Il s'agit, d'autre part, de la stratégie portuaire et maritime que notre Premier ministre présentera lors des Assises de l'économie de la mer en novembre, mais pour laquelle le Gouvernement doit encore préciser certaines positions sur des sujets fiscaux ou budgétaires en tenant compte des récentes décisions du Conseil d'État à propos des taxes foncières et de celles de la Commission européenne à propos de l'impôt sur les sociétés.

Enfin, le cinquième axe concerne les nouveaux défis en matière de sécurité et de sûreté ainsi que l'amélioration de l'efficience de la décision publique.

Le premier défi est de rendre les transports plus sûrs pour tous. La sécurité est toujours au coeur des préoccupations, notamment dans les transports publics, mais, depuis 2001, la sûreté est devenue tout aussi critique d'autant que la menace terroriste reste élevée. Précisons que la sécurité est la maîtrise des risques propres aux transports comme les accidents ferroviaires alors que la sûreté renvoie à l'appréhension des risques extérieurs, par exemple, la menace terroriste.

En ce domaine, le transport aérien est en première ligne. Dans un cadre défini au niveau international par l'Organisation de l'aviation civile internationale (OACI), le Gouvernement dispose d'un processus de décision national efficace associant toutes les forces de sécurité et le service technique de l'aviation civile (STAC), très compétent et internationalement reconnu. Il intègre désormais l'évaluation des aéroports étrangers d'où pourraient venir les menaces.

Les transports maritimes et terrestres vont aussi voir évoluer les exigences. Ils pourront capitaliser l'expérience de l'aviation civile grâce à des comités interministériels terrestres, maritimes et portuaires, à l'instar de ce qui existe depuis plusieurs années dans le domaine aérien. Ces exigences trouveront sans doute une traduction budgétaire ultérieure dans les programmes 203 et 205.

Le programme 203, au-delà des subventions au transport ferroviaire, soutient l'intervention en matière d'infrastructures routières, y compris en termes d'exploitation, et d'infrastructures fluviales grâce à Voies navigables de France (VNF) et couvre l'ensemble des régulations dans les transports terrestres. En légère hausse, de 0,4 %, il bénéficiera du rattachement des fonds de concours de l'AFITF à l'État en tant que maître d'ouvrage des routes nationales.

Le programme 205, qui regroupe l'ensemble des affaires maritimes, a vu son périmètre réduit à la suite du rattachement de la pêche au ministère de l'agriculture : il est en baisse de 13 %.

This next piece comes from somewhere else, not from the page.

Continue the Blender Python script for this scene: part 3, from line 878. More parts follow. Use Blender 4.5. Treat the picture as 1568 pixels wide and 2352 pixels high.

Ce budget traduit la transformation en cours. Même si nous restons largement contraints par les engagements pris dans le passé, des premiers signes de la réorientation que j'entends conduire sont perceptibles, notamment à travers l'augmentation des ressources consacrées à la régénération des réseaux routiers, ferroviaires, fluviaux et portuaires. Cette réorientation se poursuivra en 2018 avec la loi d'orientation sur les mobilités et la loi de programmation relative aux infrastructures. Elle me permettra de présenter une trajectoire plus adaptée aux réalités des besoins de notre pays et de nos concitoyens, tout en prenant en compte le nécessaire redressement de nos finances publiques.

Les Assises sont un rendez-vous essentiel pour amplifier les orientations déjà inscrites dans la loi de finances et préparer une nouvelle politique pour des transports plus propres, plus connectés, plus intermodaux, plus sûrs et plus soutenables.